Nos Cévennes comme “désert militaire”*

Oui, nos belles et paisibles Cévennes, nos Cévennes des valats, des gours et des Gardons capricieux, nos Cévennes aux vallées sombres, nos Cévennes aux bancels construits avec opiniâtreté, à la force des bras, au fil des siècles , nos Cévennes aux laborieuses fileuses de soie…Nos Cévennes de résistance…”Al sourel de la liberta”.

“Désert militaire”, il en faut du culot pour évoquer le “désert” aux descendants des Huguenots réduits à la clandestinité, persécutés après la Révocation de l’Edit de Nantes ! Ou bien une ignorance crasse, un mépris total du passé résistant des Cévenols et de sa spécificité. Et comme si cela ne suffisait pas, la formule accrédite l’idée que la puissance militaire se doit d’être présente partout, et qu’il est dès lors légitime, voire nécessaire d’investir les lieux “oubliés”.

Ainsi l’armée a jeté son dévolu sur Saint-Jean-du-Gard. Sous couvert de “maison de repos pour légionnaires fracassés” se cache un tout autre projet puisqu’il s’agit ni plus ni moins d’un déploiement explicitement destiné à des pratiques militaires en zone boisée et escarpée, une préparation dont la finalité est la guerre, soyons clairs.

Nous sommes consternés, atterrés, car comme tant d’autres, si nous nous sommes installés entre pentes et escaliers de pierre, dans ce petit concentré de Cévennes, si nous avons choisi de vivre ici, pestant parfois contre les sangliers qui ont saccagé le jardin, si nous nous sommes émerveillés à écouter la hulotte la nuit, tout près de la fenêtre, ou à surprendre le vol d’un merle à l’aube, c’est précisément parce que l’élément militaire y est absent.

Si nous avons posé nos valises à Saint-Jean-du-Gard, c’est parce que nous avons été séduits par l’ambiance bon enfant qui y régnait: les cafés, le marché, les rives du Gardon, les bois, le silence, sans oublier les fêtes… Nous avons été touchés par cette admirable tradition de solidarité toujours prégnante dans ce gros village, où jadis la vie fut rude, marquée par d’âpres luttes pour défendre sa liberté de conscience ! Et maintenant nous nous sentons trahis par cette atteinte portée à nos Cévennes qu’il faut considérer comme notre bien commun..”Al sourel de la liberta”.

Aujourd’hui, me voilà tentée d’établir un parallèle (tout relatif et prudent, bien sûr ) entre le débarquement de troupes royales au début du XVIIIe siècle et le déploiement de la Légion étrangère dans notre village.

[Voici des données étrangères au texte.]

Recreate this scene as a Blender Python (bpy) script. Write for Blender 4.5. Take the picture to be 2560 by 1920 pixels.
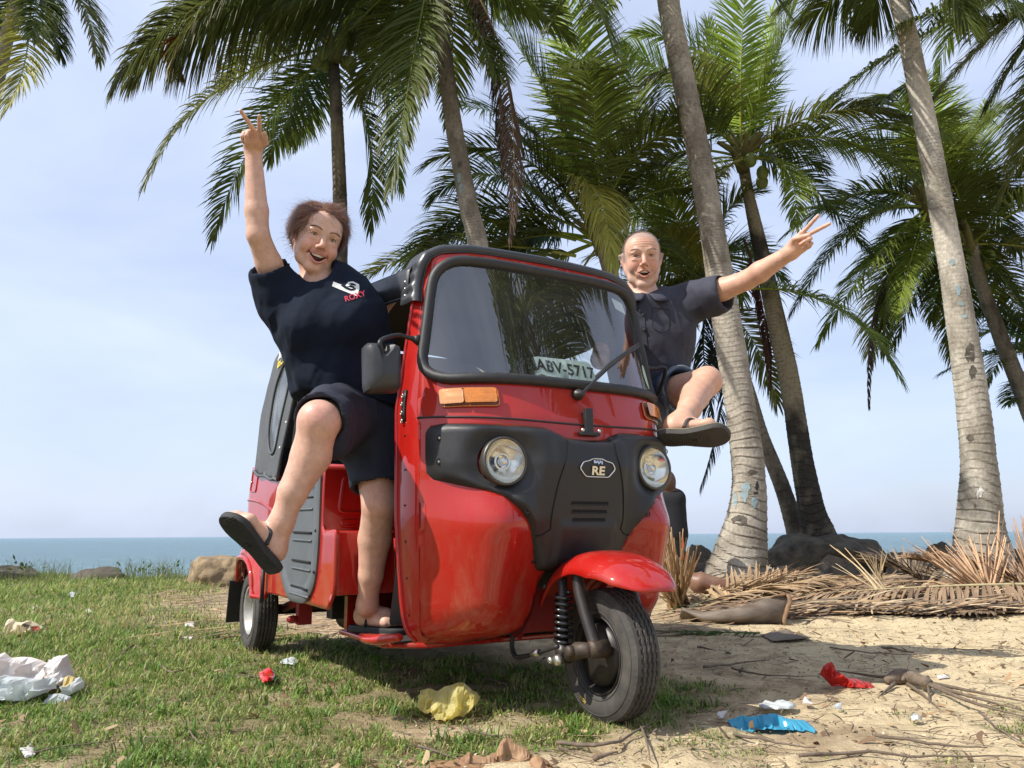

La légion s’impose dans nos vallées, s’infiltre dans nos forêts, et par son implantation menace de détruire l’image tranquille et harmonieuse des Cévennes, image si chère aux amoureux de randonnées, de paysages sauvages, de vues grandioses.

Au hasard des conversations, j’ai parfois entendu dire que nous étions envahis par les touristes. Peut-être… mais chacun sait que l’économie locale ne peut se passer du tourisme. Chacun peut comprendre aussi que le nouvel envahisseur lui, bien visible et en nombre, portera képi, fusil et treillis, et qu’il risque fort de faire fuir le précédent. Qui peut raisonnablement croire que l’installation de la légion va apporter “un surcroît de tourisme”*? De qui se moque-t-on ?

La légion, c’est ni ici ni ailleurs. Nous refusons le bruit des bottes, les tirs d’artillerie, les régiments marchant au pas, le son du clairon qui viendrait troubler le chant des oiseaux. Nous ne voulons pas au détour d’un sentier tomber nez-à-nez avec la soldatesque en exercice. Nous ne voulons pas être complices des entraînements dégradants qui visent à réduire l’individu, à le soumettre, à l’endurcir pour lui permettre de supporter l ‘horreur.

Alors qu’une guerre dévastatrice fait rage à nos portes, que la course aux armements s’amplifie en Europe et ailleurs sur la planète, nous faudra-t-il subir le lamentable spectacle de la glorification du combat et des armes meurtrières ? Devrons-nous voir sous nos yeux, défiler, fleur au fusil, des jeunes malchanceux formatés pour tuer leurs frères, et voués à mourir aux premières lignes dans des conflits sanglants initiés et entretenus par les grandes puissances de ce monde ? Faudra-t-il applaudir ? Ou bien pleurer ? “Al sourel de la liberta”.

[Edwige]

*”C’est d’ailleurs au cours de cette présentation qu’on a parlé de l’achat d’une ferme sur la commune de Saint-Jean-du-Gard, actuel désert militaire et terrain très adapté pour le combat par le 2ième REI”. Colonel Geoffroy Desprées du Loù. Objectif Gard. 8 mars 2022.

*Le même: Objectif Gard. 4 avril 2022.